Item 7.     Financial Statements and Exhibits

      (a)   No financial statements are required to be filed with this report.

      (b)   No pro forma financial information is required to be filed with
            this report.

      (c)   The following exhibit is filed as part of this Report:

      Exhibit No.    Description
      -----------    -----------

      99.1           Press release issued by Falmouth Bancorp, Inc. on
                     April 30, 2004, furnished in accordance with Item 12
                     of this Current Report on Form 8-K.

Items 8 through 11.  Not applicable.

Item 12.    Results of Operations and Financial Condition

      On April 30, 2004, Falmouth Bancorp, Inc. announced its earnings for
the second quarter of the 2004 fiscal year. A copy of the press release
dated April 30, 2004, describing second quarter earnings is attached as
Exhibit 99.1.

      This information and Exhibit 99.1 shall not be deemed "filed" for
purposes of Section 18 of the Securities Exchange Act of 1934, as amended
(the "Exchange Act"), or otherwise subject to the liabilities of that
section, nor shall it be deemed incorporated by reference in any filing
under the Securities Act of 1933, as amended, or the Exchange Act, except
as shall be expressly set forth by specific reference in such a filing.
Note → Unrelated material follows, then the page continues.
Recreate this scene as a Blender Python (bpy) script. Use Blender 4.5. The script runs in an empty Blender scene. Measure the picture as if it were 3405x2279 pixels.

                                 SIGNATURES

      Pursuant to the requirements of the Securities Exchange Act of 1934,
the registrant has duly caused this report to be signed on its behalf by
the undersigned hereunto duly authorized.

                                  FALMOUTH BANCORP, INC.

                                  By: /s/ Santo P. Pasqualucci
                                      -------------------------------------
                                      Santo P. Pasqualucci
                                      President and Chief Executive Officer

Date: April 30, 2004





                                EXHIBIT INDEX

Exhibit                Description
-------                -----------

  99.1     Press Release dated April 30, 2004.